**PROBLEM TO WORK ON**
Transcribe the lines below verbatim, skipping the images.

**RECORDED INFORMATION**
▬▬▬▬▬▬

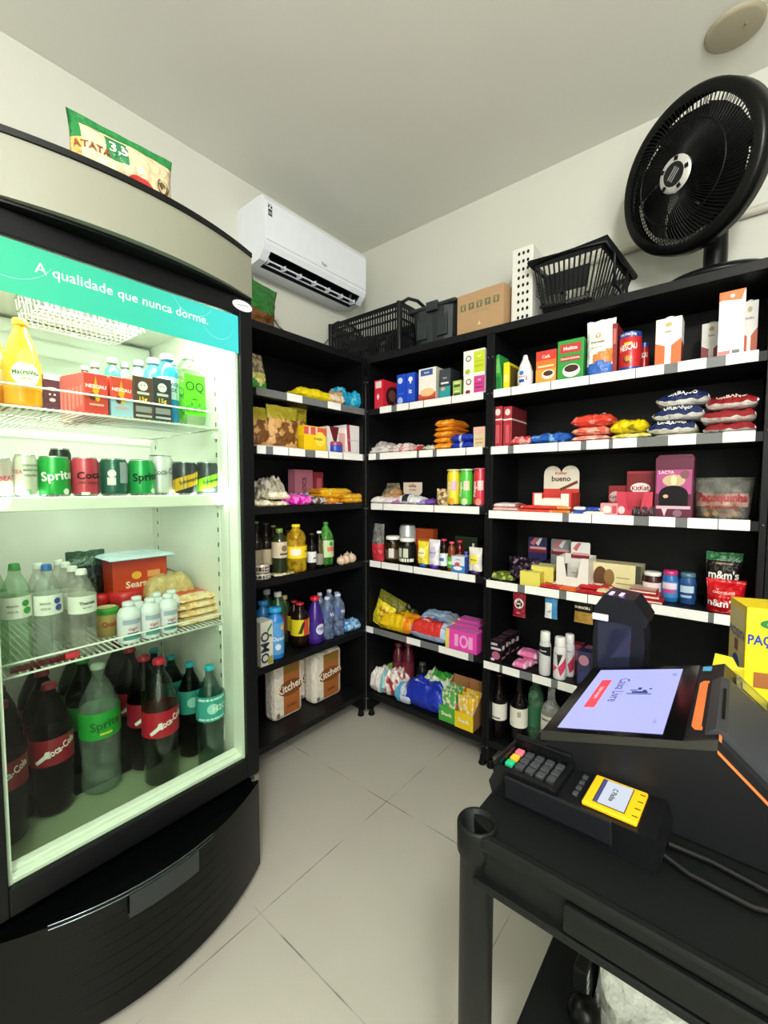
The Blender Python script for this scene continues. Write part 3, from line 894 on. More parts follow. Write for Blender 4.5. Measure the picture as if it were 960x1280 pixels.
b = B(); b.text('Elgin', .022, M('7d828c'), (.2202, .02, .105), (0, 1, 0), (0, 0, 1)); b.done('brand_mark', ac)
b = B(); b.quad([(.2200, -.33, .195), (.2200, -.308, .195), (.2200, -.308, .25), (.2200, -.33, .25)], M('20242a'))
b.text('Z', .03, M('e8ecf0'), (.2204, -.319, .237), (0, 1, 0), (0, 0, 1)); b.quad([(.2204, -.328, .202), (.2204, -.310, .202), (.2204, -.310, .216), (.2204, -.328, .216)], M('8a9098')); b.done('energy_sticker', ac)
b = B()
pts = [(-.31, -.52+.0, 2.39), (-.312, -.47, 2.30), (-.312, -.35, 2.18), (-.312, -.2, 2.12), (-.312, -.05, 2.14), (-.30, .0, 2.2)]
b.tube(pts, .003, M('55584f', .5), 6)
tag(b.done('loose_cable'), 'thin grey cable hanging on the wall below the air conditioner', 'cable')

# ------------------------------------------------------------ fan
fan = root('pedestal_fan', 'large black table fan on top of the right shelving unit', 'fan', (1.532, .145, 2.0345))
fb = M('060607', .3); fb2 = M('08080a', .3)
b = B(); b.lathe([(0, 0), (.17, 0), (.175, .012), (.15, .03), (.07, .045), (.045, .06), (0, .06)], 32, mt=fb2); b.v = [(x, y*.8, z) for x, y, z in b.v]; b.done('base', fan)
HC = Vector((-.076, -.139, .340))     # centre of the head, from the base
b = B()
b.lathe([(.034, .045), (.036, .1), (.034, .22), (.03, .30)], 16, mt=fb2); b.tube([(0, 0, .27), (-.005, -.01, .33), (-.02, -.04, .362)], .03, fb2, 10); b.done('column', fan)
AX = Vector((-.5026, -.8421, -.1955)).normalized()
head = AX.to_track_quat('Z', 'Y').to_matrix().to_4x4(); head.translation = HC
RF = .232
b = B(head); b.lathe([(0, -.135), (.06, -.13), (.075, -.09), (.075, -.04), (.06, -.03), (0, -.03)], 20, mt=fb2); b.lathe([(.0, .0), (.03, .0)], 8, mt=fb2)
b.box(-.03, .03, -.14, .02, -.12, -.08, fb2, .01); b.done('motor_housing', fan)
def grille(zc, bulge, name, spokes, r_in, spiral):
    b = B(head)
    for rr_ in (RF*.62, RF*.97):
        q = rr_/RF
        b.tube([(rr_*cos(a*pi/24), rr_*sin(a*pi/24), zc+bulge*(1-q*q)) for a in range(48)], .003, fb, 6, closed=True)
    for k in range(spokes):
        a0 = 2*pi*k/spokes; pts = []
        for q in range(9):
            rr_ = r_in+(RF-r_in)*q/8; a = a0+spiral*(q/8)
            pts.append((rr_*cos(a), rr_*sin(a), zc+bulge*(1-(rr_/RF)**2)))
        b.tube(pts, .0017, fb, 4, caps=False)
    return b.done(name, fan)
grille(.012, .05, 'front_grille', 100, .055, .45)
grille(-.03, -.075, 'rear_grille', 90, .07, -.3)
b = B(head)
b.lathe([(RF-.03, .022), (RF-.004, .026), (RF+.006, .014), (RF+.008, -.03), (RF-.004, -.04), (RF-.02, -.034)], 64, mt=fb); b.done('guard_rim', fan)
b = B(head)
b.lathe([(.035, .072), (.05, .069), (.054, .064)], 32, mt=M('c8c8c4', .3, .3)); b.lathe([(0, .071), (.035, .0715)], 24, mt=M('1a1a1c', .3))
for k in range(5):
    a = 2*pi*k/5; b.box(.038, .05, -.006, .006, .0715, .0735, fb2, 0, Matrix.Rotation(a, 4, 'Z'))
for k in (-1, 0, 1): b.box(-.02, .02, -.0016+k*.008, .0016+k*.008, .072, .0735, M('8e8e8c', .3), 0, Matrix.Rotation(.7, 4, 'Z'))
b.done('hub_badge', fan)
for k in range(6):
    b = B(head); vs = []
    a0 = 2*pi*k/6
    for i in range(9):
        rr_ = .03+(RF*.80-.03)*i/8; wd = .46+.34*sin(pi*min(1, i/8*1.05)*.6); sw = .5*(i/8)**1.3
        for j in range(5):
            a = a0+sw+wd*(j/4-.5)*2*.75; vs.append((rr_*cos(a), rr_*sin(a), -.005+.02*(j/4-.5)*1.6))
    b.add(vs, [(i*5+j, i*5+j+1, i*5+j+6, i*5+j+5) for i in range(8) for j in range(4)], fb2, True); b.done('blade', fan)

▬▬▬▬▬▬

**RESPONSE TO THE TASK**
The Blender Python script for this scene continues. Write part 3, from line 894 on. More parts follow. Write for Blender 4.5. Measure the picture as if it were 960x1280 pixels.
b = B(); b.text('Elgin', .022, M('7d828c'), (.2202, .02, .105), (0, 1, 0), (0, 0, 1)); b.done('brand_mark', ac)
b = B(); b.quad([(.2200, -.33, .195), (.2200, -.308, .195), (.2200, -.308, .25), (.2200, -.33, .25)], M('20242a'))
b.text('Z', .03, M('e8ecf0'), (.2204, -.319, .237), (0, 1, 0), (0, 0, 1)); b.quad([(.2204, -.328, .202), (.2204, -.310, .202), (.2204, -.310, .216), (.2204, -.328, .216)], M('8a9098')); b.done('energy_sticker', ac)
b = B()
pts = [(-.31, -.52+.0, 2.39), (-.312, -.47, 2.30), (-.312, -.35, 2.18), (-.312, -.2, 2.12), (-.312, -.05, 2.14), (-.30, .0, 2.2)]
b.tube(pts, .003, M('55584f', .5), 6)
tag(b.done('loose_cable'), 'thin grey cable hanging on the wall below the air conditioner', 'cable')

# ------------------------------------------------------------ fan
fan = root('pedestal_fan', 'large black table fan on top of the right shelving unit', 'fan', (1.532, .145, 2.0345))
fb = M('060607', .3); fb2 = M('08080a', .3)
b = B(); b.lathe([(0, 0), (.17, 0), (.175, .012), (.15, .03), (.07, .045), (.045, .06), (0, .06)], 32, mt=fb2); b.v = [(x, y*.8, z) for x, y, z in b.v]; b.done('base', fan)
HC = Vector((-.076, -.139, .340))     # centre of the head, from the base
b = B()
b.lathe([(.034, .045), (.036, .1), (.034, .22), (.03, .30)], 16, mt=fb2); b.tube([(0, 0, .27), (-.005, -.01, .33), (-.02, -.04, .362)], .03, fb2, 10); b.done('column', fan)
AX = Vector((-.5026, -.8421, -.1955)).normalized()
head = AX.to_track_quat('Z', 'Y').to_matrix().to_4x4(); head.translation = HC
RF = .232
b = B(head); b.lathe([(0, -.135), (.06, -.13), (.075, -.09), (.075, -.04), (.06, -.03), (0, -.03)], 20, mt=fb2); b.lathe([(.0, .0), (.03, .0)], 8, mt=fb2)
b.box(-.03, .03, -.14, .02, -.12, -.08, fb2, .01); b.done('motor_housing', fan)
def grille(zc, bulge, name, spokes, r_in, spiral):
    b = B(head)
    for rr_ in (RF*.62, RF*.97):
        q = rr_/RF
        b.tube([(rr_*cos(a*pi/24), rr_*sin(a*pi/24), zc+bulge*(1-q*q)) for a in range(48)], .003, fb, 6, closed=True)
    for k in range(spokes):
        a0 = 2*pi*k/spokes; pts = []
        for q in range(9):
            rr_ = r_in+(RF-r_in)*q/8; a = a0+spiral*(q/8)
            pts.append((rr_*cos(a), rr_*sin(a), zc+bulge*(1-(rr_/RF)**2)))
        b.tube(pts, .0017, fb, 4, caps=False)
    return b.done(name, fan)
grille(.012, .05, 'front_grille', 100, .055, .45)
grille(-.03, -.075, 'rear_grille', 90, .07, -.3)
b = B(head)
b.lathe([(RF-.03, .022), (RF-.004, .026), (RF+.006, .014), (RF+.008, -.03), (RF-.004, -.04), (RF-.02, -.034)], 64, mt=fb); b.done('guard_rim', fan)
b = B(head)
b.lathe([(.035, .072), (.05, .069), (.054, .064)], 32, mt=M('c8c8c4', .3, .3)); b.lathe([(0, .071), (.035, .0715)], 24, mt=M('1a1a1c', .3))
for k in range(5):
    a = 2*pi*k/5; b.box(.038, .05, -.006, .006, .0715, .0735, fb2, 0, Matrix.Rotation(a, 4, 'Z'))
for k in (-1, 0, 1): b.box(-.02, .02, -.0016+k*.008, .0016+k*.008, .072, .0735, M('8e8e8c', .3), 0, Matrix.Rotation(.7, 4, 'Z'))
b.done('hub_badge', fan)
for k in range(6):
    b = B(head); vs = []
    a0 = 2*pi*k/6
    for i in range(9):
        rr_ = .03+(RF*.80-.03)*i/8; wd = .46+.34*sin(pi*min(1, i/8*1.05)*.6); sw = .5*(i/8)**1.3
        for j in range(5):
            a = a0+sw+wd*(j/4-.5)*2*.75; vs.append((rr_*cos(a), rr_*sin(a), -.005+.02*(j/4-.5)*1.6))
    b.add(vs, [(i*5+j, i*5+j+1, i*5+j+6, i*5+j+5) for i in range(8) for j in range(4)], fb2, True); b.done('blade', fan)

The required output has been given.